Penso nisso quando tenho de ouvir umas pessoas dizendo que literatura é uma coisa inútil. Sou obrigado a concordar. É inútil. E nestes tempos brabos em que as mentes já andam impregnadas de utilitarismo, inútil vai assumindo uma conotação pejorativa. Mesmo assim, concordo, a literatura é inútil.

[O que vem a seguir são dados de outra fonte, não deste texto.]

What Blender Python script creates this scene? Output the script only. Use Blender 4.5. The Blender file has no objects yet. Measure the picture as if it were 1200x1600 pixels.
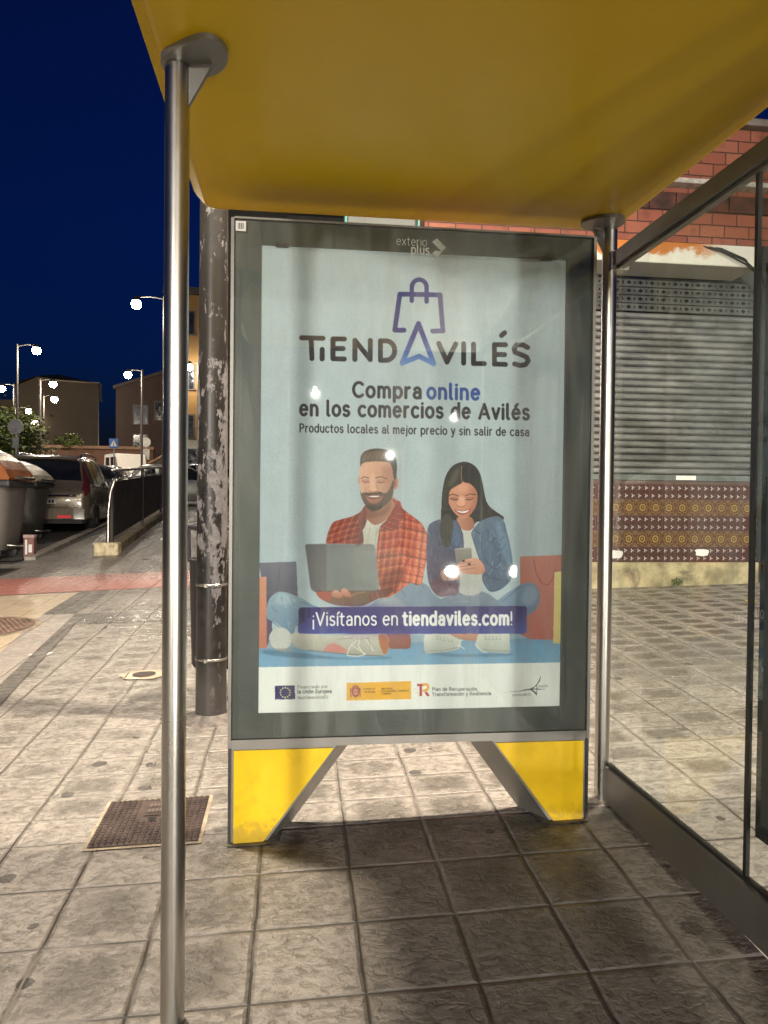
import bpy, bmesh, math, random
import numpy as np
from math import sin, cos, pi, radians, sqrt, atan2
from mathutils import Vector, Matrix

random.seed(7)
SC = bpy.context.scene
COL = SC.collection

# ------------------------------------------------------------------ camera, sky, exposure
YAW, PITCH, ROLL = radians(6.8), radians(1.0), radians(0.6)
fw = Vector((sin(YAW)*cos(PITCH), cos(YAW)*cos(PITCH), -sin(PITCH)))
rt = Vector((cos(YAW), -sin(YAW), 0)); up = rt.cross(fw)
r2 = rt*cos(ROLL) + up*sin(ROLL); u2 = up*cos(ROLL) - rt*sin(ROLL)
cd = bpy.data.cameras.new('camera'); cam = bpy.data.objects.new('camera', cd); COL.objects.link(cam)
m = Matrix((r2, u2, -fw)).transposed().to_4x4()
cam.matrix_world = m
cd.sensor_fit = 'VERTICAL'; cd.sensor_height = 36.0; cd.lens = 36.0*1150/1600
cd.clip_start = 0.02; cd.clip_end = 3000
SC.camera = cam

w = bpy.data.worlds.new('World'); SC.world = w; w.use_nodes = True
nt = w.node_tree; bg = nt.nodes['Background']
sky = nt.nodes.new('ShaderNodeTexSky'); sky.sky_type = 'NISHITA'; sky.sun_disc = False
sky.sun_elevation = radians(0.0); sky.sun_rotation = radians(200); sky.altitude = 20
sky.air_density = 1.0; sky.dust_density = 0.6; sky.ozone_density = 7.5
nt.links.new(sky.outputs[0], bg.inputs[0]); bg.inputs[1].default_value = 0.115

SC.view_settings.view_transform = 'Standard'
SC.view_settings.look = 'None'; SC.view_settings.exposure = 0.0; SC.view_settings.gamma = 1.0
SC.render.engine = 'CYCLES'
SC.cycles.use_denoising = True
SC.cycles.max_bounces = 8; SC.cycles.diffuse_bounces = 3; SC.cycles.glossy_bounces = 4
SC.cycles.transparent_max_bounces = 12; SC.cycles.sample_clamp_indirect = 6.0
SC.cycles.caustics_reflective = False; SC.cycles.caustics_refractive = False

# lamp powers (W): the lamp over the peeling column, the one over the shelter's glass side, the rest
P_COLUMN, P_SIDE, P_STREET, P_BEHIND = 1650, 3300, 360, 8300
P_HEADLIGHT = 1250
WARM = (1.0, 0.87, 0.70); NEUTRAL = (1.0, 0.93, 0.82)

# ------------------------------------------------------------------ the sloping street
GA, GB = .028, .046
G0 = -1.265 + GA*.56 - GB*2.63
def gz(x, y): return G0 + GA*x + GB*y
def G(x, y, dz=0.0): return Vector((x, y, gz(x, y) + dz))

# ------------------------------------------------------------------ helpers
def tag(o, label=None, cat=None, group=None, kind=None):
    if label: o['label'] = label
    if cat: o['category'] = cat
    if group: o['group'] = group
    if kind: o['kind'] = kind
    return o
def thing(name, label, cat, loc=(0, 0, 0), rz=0.0, group=None):
    o = bpy.data.objects.new(name, None); COL.objects.link(o)
    o.location = loc; o.rotation_euler = (0, 0, rz); o.empty_display_size = .2
    return tag(o, label, cat, group)
def copy_tree(o, parent=None):
    c = o.copy(); COL.objects.link(c)
    if parent is not None: c.parent = parent
    for ch in [x for x in KIDS.get(o.name, [])]:
        k = copy_tree(ch, c); KIDS.setdefault(c.name, []).append(k)
    return c
KIDS = {}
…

Apesar disso, continuo lendo, e cada vez com maior paixão. E continuo vivo nem sei pra quê. Literatura, eu disse em uma palestra, é tão inútil como ter filhos. Alguém da plateia, inconformado, alegou que filhos têm utilidade, pois podem trabalhar. Saí do embaraço afirmando que se têm utilidade já não são mais filhos, são mão de obra. Utilidade, no sentido prático, nem o amigo pode ter. Se tiver, deixa de ser amigo para tornar-se ajudante, ou qualquer coisa parecida.

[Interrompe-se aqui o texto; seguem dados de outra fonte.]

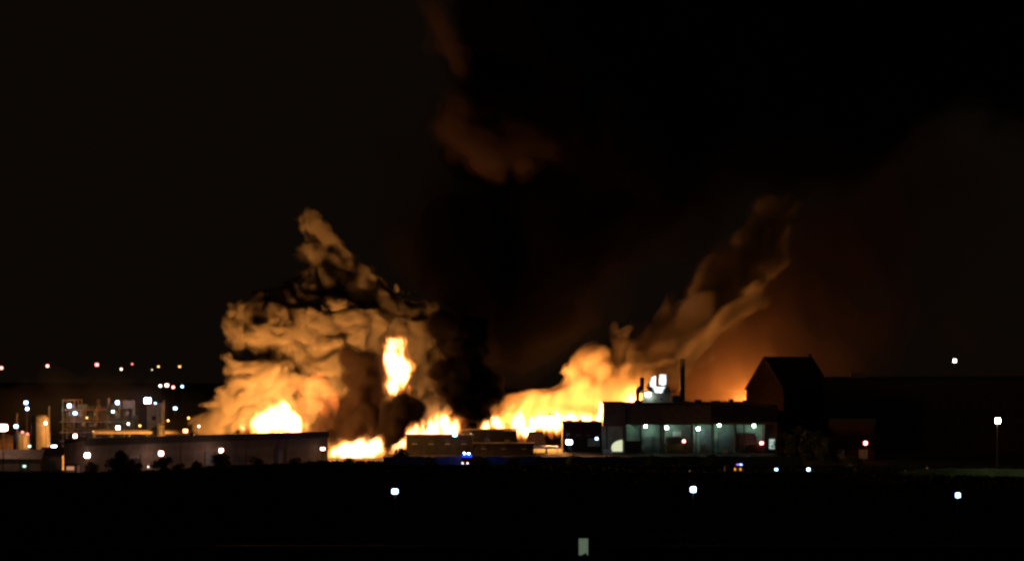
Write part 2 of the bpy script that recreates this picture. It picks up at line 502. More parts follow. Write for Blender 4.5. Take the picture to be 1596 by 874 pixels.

Nem todos tiveram o prazer de ler Morte e vida severina, de João Cabral de Melo Neto. Aquele final fabuloso, em que o mestre carpina não consegue justificar por que continuar vivo. “…/mas se responder não pude/à pergunta que fazia,/ela, a vida, a respondeu/ com sua presença viva.” Tinha acabado de nascer um menino.

Ocorreu-me o poema ao ouvir a história de um amigo que tem uma cadela. Uma cadela adulta a quem jamais foi permitido o amor: ela vive confinada e sozinha. Há pouco tempo meu amigo ganhou um filhotinho de cachorro e ficou com medo de que sua cadela o estraçalhasse com uma bocada só. A cadela mostrou-se muito impaciente com os exercícios de aproximação que recomendaram a meu amigo. Enfim, vencida a primeira semana de parcimonioso convívio (de cheirar o pano sobre o qual dormia o filhote até deixá-lo ao alcance da cadela foi um bom tempo) o filhote foi entregue ao canil, ao alcance da cadela. Sua companheira cheirou-o, deu umas lambidas e se afastou como quem diz: Já conheci, agora chega.

Pronto, a aproximação fora concluída com êxito. Não sem medo, claro. À noite muitas coisas acontecem, as noites costumam esconder mistérios. Mesmo assim, e com bastante dificuldade, meu amigo deixou os animais entregues a seus próprios instintos e foi dormir, que ele também é gente.

No dia seguinte, o dono dos dois caninos foi conferir o resultado da manobra. Deitada, a cadela era sugada por uma das tetas. Sem acreditar no que via, meu amigo pressionou uma teta desocupada: saía leite. Sem pensar em utilidade, a cadela estava protegendo um ser vivo.